Überwindung des Welt-Leids
Loerkes Lyrik im Spannungsfeld zwischen Nietzsche und Schopenhauer
Thomas Pieper
Neben Nietzsches gewaltiger Wirkung auf das Zeit-Bewußtsein der Jahrhundertwende und der expressionistischen Epoche lassen sich, so zeigt die Untersuchung der Lyrik Loerkes, eben immer wieder auch Spuren des Pessimismus Schopenhauers als Korrektiv der nietzscheschen Lebensbejahung nachweisen. Eine bedeutende Analogie im Denken Loerkes und Schopenhauers besteht in der Verpflichtung auf die kontemplative Funktion der Kunst und des dadurch bewirkten Prozesses meditativer Devitalisierung. Poesie wird verstanden als Evokation des status spiritualis asiatisch-östlicher Motive mit dem Ideal mönchisch-anteilsloser Gleichgültigkeit.
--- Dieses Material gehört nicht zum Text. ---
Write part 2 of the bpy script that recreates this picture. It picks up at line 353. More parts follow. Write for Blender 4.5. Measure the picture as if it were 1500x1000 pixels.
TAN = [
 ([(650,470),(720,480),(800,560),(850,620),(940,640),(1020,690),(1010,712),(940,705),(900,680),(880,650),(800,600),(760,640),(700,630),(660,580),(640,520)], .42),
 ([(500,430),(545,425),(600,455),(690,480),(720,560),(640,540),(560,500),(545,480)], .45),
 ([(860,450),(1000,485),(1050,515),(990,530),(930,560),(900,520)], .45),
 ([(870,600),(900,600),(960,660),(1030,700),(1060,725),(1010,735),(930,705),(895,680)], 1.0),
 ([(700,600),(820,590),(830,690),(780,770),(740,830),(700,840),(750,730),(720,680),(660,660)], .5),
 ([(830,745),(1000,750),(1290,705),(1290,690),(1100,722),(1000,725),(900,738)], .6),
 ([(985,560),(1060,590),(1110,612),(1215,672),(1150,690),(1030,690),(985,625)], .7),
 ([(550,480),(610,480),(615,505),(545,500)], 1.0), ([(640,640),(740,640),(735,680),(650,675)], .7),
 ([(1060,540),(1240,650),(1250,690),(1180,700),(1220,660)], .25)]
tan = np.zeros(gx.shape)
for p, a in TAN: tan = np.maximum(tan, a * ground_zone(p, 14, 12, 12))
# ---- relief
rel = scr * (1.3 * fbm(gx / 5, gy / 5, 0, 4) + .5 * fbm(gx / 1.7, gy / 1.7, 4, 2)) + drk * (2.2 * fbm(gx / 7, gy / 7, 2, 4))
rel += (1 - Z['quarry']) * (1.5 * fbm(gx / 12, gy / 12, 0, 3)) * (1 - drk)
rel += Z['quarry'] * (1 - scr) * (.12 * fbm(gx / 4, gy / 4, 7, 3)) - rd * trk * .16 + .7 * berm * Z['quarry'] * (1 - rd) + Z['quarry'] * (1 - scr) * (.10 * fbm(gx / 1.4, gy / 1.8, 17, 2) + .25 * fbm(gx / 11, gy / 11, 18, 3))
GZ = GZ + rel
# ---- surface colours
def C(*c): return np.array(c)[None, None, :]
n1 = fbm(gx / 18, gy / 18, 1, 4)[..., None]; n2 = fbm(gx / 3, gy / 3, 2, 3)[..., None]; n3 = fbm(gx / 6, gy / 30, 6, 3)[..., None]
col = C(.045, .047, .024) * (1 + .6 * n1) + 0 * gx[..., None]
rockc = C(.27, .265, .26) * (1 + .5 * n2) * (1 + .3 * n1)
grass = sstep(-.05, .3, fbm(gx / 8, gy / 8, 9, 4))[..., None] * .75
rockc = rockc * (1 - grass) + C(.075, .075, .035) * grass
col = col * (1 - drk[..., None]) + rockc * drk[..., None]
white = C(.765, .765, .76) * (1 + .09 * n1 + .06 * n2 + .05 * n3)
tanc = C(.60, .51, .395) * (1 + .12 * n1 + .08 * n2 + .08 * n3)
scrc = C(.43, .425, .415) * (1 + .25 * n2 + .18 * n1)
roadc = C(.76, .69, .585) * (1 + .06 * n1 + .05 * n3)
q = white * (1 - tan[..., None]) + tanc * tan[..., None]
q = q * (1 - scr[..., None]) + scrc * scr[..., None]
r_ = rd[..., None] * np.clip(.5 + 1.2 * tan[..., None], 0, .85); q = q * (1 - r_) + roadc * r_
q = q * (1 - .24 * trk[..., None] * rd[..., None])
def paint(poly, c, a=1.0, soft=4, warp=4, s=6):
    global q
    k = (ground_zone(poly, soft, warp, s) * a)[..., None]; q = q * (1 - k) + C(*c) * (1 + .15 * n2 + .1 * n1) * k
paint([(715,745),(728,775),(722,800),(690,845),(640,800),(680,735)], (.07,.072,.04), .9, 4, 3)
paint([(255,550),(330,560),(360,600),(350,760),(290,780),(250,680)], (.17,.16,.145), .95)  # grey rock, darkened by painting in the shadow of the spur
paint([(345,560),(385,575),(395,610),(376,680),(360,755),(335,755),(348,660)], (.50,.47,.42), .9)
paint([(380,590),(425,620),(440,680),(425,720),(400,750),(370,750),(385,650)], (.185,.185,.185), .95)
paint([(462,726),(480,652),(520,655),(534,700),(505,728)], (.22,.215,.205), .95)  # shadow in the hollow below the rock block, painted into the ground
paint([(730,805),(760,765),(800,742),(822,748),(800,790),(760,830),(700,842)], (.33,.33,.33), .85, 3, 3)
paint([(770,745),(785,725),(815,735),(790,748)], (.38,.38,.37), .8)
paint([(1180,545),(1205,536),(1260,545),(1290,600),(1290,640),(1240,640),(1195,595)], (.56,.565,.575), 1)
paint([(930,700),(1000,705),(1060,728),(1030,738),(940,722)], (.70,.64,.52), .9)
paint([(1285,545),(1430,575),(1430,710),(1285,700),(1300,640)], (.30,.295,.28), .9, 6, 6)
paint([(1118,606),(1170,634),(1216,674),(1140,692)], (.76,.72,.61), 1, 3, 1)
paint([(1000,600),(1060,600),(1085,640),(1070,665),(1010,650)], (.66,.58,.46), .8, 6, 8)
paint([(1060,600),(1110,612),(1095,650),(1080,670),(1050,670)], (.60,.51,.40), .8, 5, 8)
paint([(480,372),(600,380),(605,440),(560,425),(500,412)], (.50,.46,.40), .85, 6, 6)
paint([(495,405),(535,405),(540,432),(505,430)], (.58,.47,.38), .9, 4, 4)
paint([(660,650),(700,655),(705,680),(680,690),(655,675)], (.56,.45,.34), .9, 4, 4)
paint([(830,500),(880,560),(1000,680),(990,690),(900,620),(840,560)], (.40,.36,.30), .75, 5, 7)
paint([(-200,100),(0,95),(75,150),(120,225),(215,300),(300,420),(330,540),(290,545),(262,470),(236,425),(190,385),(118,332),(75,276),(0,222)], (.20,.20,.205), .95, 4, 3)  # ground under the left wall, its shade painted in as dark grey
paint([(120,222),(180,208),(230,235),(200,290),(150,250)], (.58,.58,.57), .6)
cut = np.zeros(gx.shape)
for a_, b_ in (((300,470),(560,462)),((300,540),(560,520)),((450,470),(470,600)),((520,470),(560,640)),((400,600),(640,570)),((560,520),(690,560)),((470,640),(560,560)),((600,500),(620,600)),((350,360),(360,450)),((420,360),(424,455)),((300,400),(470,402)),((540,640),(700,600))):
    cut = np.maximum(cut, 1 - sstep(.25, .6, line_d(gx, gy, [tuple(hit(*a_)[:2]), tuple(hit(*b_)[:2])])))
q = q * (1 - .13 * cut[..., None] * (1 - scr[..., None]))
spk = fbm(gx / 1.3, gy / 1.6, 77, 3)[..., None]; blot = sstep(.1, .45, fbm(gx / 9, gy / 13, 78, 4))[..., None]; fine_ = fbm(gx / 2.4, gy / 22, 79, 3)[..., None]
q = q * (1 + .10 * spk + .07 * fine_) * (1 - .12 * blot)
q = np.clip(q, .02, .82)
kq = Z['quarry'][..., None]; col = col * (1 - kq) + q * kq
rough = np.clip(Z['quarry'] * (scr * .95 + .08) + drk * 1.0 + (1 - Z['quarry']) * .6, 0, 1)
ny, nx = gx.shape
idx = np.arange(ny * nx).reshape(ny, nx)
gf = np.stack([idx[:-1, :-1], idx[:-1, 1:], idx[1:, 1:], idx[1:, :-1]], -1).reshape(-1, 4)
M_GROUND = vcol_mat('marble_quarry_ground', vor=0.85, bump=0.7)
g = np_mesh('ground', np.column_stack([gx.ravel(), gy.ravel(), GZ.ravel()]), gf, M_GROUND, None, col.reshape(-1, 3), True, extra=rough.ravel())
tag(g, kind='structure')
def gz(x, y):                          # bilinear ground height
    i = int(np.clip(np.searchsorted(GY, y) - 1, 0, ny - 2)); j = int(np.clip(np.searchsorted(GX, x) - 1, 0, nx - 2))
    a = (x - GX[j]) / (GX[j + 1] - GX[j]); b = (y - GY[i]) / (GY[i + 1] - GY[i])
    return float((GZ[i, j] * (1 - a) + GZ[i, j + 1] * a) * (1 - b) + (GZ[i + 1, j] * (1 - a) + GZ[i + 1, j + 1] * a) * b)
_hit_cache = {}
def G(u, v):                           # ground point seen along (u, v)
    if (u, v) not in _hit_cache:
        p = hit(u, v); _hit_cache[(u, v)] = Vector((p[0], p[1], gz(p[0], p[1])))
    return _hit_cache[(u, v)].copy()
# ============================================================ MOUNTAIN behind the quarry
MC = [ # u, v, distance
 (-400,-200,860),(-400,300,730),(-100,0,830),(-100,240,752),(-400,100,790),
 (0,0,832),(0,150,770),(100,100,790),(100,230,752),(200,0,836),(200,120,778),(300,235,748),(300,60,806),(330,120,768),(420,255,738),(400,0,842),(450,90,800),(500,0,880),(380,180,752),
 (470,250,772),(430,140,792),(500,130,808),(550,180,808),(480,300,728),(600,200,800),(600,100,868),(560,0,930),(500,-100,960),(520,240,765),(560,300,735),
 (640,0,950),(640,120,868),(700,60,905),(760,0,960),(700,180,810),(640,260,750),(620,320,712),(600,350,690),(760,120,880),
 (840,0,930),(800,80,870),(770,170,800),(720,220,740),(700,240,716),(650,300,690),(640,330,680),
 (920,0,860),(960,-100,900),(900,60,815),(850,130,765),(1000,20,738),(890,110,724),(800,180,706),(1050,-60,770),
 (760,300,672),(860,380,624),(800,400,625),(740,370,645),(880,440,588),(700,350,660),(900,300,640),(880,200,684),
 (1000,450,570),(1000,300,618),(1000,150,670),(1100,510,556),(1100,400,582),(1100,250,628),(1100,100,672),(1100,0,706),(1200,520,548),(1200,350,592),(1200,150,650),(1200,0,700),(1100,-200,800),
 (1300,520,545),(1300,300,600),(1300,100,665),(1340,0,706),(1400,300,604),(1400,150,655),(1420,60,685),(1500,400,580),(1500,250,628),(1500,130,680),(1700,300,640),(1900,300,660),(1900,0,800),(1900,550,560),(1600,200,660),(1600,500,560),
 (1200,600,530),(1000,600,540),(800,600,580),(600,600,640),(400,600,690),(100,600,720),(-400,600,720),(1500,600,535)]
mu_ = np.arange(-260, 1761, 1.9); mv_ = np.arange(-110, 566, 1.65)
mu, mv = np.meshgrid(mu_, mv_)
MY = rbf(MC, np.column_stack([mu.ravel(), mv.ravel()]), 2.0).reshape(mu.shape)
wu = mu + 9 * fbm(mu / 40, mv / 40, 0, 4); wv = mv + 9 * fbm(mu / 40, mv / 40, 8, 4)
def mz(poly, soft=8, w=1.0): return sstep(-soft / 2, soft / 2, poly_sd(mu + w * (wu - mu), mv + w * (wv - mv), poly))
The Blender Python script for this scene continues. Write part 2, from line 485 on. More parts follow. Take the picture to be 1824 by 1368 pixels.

Loerke bestätigt die These der «Überwindung des Historismus», dem die Gedichte des «Siebenbuches» mit der Mythisierung des Daseins – dem Glauben an die leidenschaffende Natur einerseits und dem Postulat mönchischer Subjektivität andererseits – als Verweis auf die Defizienzerfahrung der Moderne begegnen.